6) I have personally observed USFS employees having sex in a USFS truck on a public road...essentially, that's the kind of shop District Ranger Walsh runs.
Range closures in the Roosevelt and Arapahoe forest — those under the "stewardship" of District Ranger Walsh — have already suffered numerous "unintended consequences" because of the closures...all of them bad:
1) Local law enforcement in the affected areas no longer have convenient places to train and qualify, which can potentially harm all of us who live in the areas.
2) Closing of traditional range areas have pushed many more shooters into increasingly smaller areas, which are now suffering from overuse. More shooters in smaller areas means more impact...a situation that did not exist before Distict Ranger Walsh began her antigun jihad.
3) Recreational shooters are also being dispersed throughout a larger area...the very situation District Ranger Walsh alleged she did not want.

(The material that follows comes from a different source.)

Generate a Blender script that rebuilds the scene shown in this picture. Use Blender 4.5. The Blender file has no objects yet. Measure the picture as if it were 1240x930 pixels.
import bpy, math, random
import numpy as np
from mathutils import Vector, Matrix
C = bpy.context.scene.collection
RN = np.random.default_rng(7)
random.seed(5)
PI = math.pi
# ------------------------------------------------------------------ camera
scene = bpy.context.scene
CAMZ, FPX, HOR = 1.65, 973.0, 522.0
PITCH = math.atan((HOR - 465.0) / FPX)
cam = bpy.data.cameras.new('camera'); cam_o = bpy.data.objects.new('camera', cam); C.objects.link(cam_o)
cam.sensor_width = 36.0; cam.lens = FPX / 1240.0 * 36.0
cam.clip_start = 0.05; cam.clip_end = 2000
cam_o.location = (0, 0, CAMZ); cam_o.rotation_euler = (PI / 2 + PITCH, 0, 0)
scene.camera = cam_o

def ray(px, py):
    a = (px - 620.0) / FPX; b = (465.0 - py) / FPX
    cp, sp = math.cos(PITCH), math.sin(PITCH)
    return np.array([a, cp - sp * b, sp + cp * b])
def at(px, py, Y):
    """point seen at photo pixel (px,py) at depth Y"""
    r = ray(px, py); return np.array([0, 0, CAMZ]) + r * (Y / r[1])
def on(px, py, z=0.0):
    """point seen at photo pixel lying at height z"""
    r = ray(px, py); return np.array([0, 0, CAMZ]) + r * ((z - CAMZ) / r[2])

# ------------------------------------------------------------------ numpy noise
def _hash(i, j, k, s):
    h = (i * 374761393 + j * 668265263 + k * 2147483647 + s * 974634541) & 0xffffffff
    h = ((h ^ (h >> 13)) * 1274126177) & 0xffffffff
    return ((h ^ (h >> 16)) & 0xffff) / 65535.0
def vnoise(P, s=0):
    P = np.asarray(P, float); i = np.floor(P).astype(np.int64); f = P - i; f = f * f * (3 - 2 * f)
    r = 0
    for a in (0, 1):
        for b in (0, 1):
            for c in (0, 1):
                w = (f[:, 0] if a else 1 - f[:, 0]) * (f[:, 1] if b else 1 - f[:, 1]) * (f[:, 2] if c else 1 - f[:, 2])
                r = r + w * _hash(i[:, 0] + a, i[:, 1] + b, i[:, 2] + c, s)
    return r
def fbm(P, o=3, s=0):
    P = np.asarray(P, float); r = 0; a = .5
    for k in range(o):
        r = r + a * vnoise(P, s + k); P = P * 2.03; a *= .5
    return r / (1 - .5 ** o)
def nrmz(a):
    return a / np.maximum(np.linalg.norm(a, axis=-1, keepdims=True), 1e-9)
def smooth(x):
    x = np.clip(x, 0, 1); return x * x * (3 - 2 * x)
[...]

In short, District Ranger Walsh is trying very hard to create a problem where one did not exist before.
As I've stated many times before, District Ranger Walsh's illegal and unethical actions are disasterous for hunters and shooters in Colorado's Front Range. Because there is so much public land, a public range system has never taken root in Colorado. Most shooting ranges are private clubs, usually with very long waiting lists. The Boulder Rifle Club, for example, has a 7-10 year waiting list for membership. Competition shooters no longer have any places to practice; hunters no longer have a place to sight in for hunting season; plinkers no longr have the opportunity to learn firearms and firearms safety in an unpressured environment.

District Ranger Walsh has said numerous times, including to my face, that, "I am the law in my district."

I don't believe that. I also don't believe that public lands are "my forest," either District Ranger Walsh's or even mine.Federal statutes are quite specific on mixed use, and USFS headquarters has made it very clear that recreational shooting is a long-established and legal use of the public lands.

I dont think it's unreasonable to require government employees to obey the law, both federal statutes and ethical guidelines. I don't think it's unreasonable for federal employees to account for how they're spending my money.

District Ranger Walsh doesn't need to retire...she needs to be held accountable for her personal and her office's misfeasance and malfeasance, misappropriation of public funds for a personal agenda and her repeated lying to concerned individuals, the media and public officials.

I will be sending a copy of this post certified to the Undersecretary of Agriculture in charge of USFS issues, the heads of USFS, the NRA legal department and members of the Congressional Sportsmen's Caucus and Foundation.

District Ranger Walsh isn't "the law," but she is accountable under the law!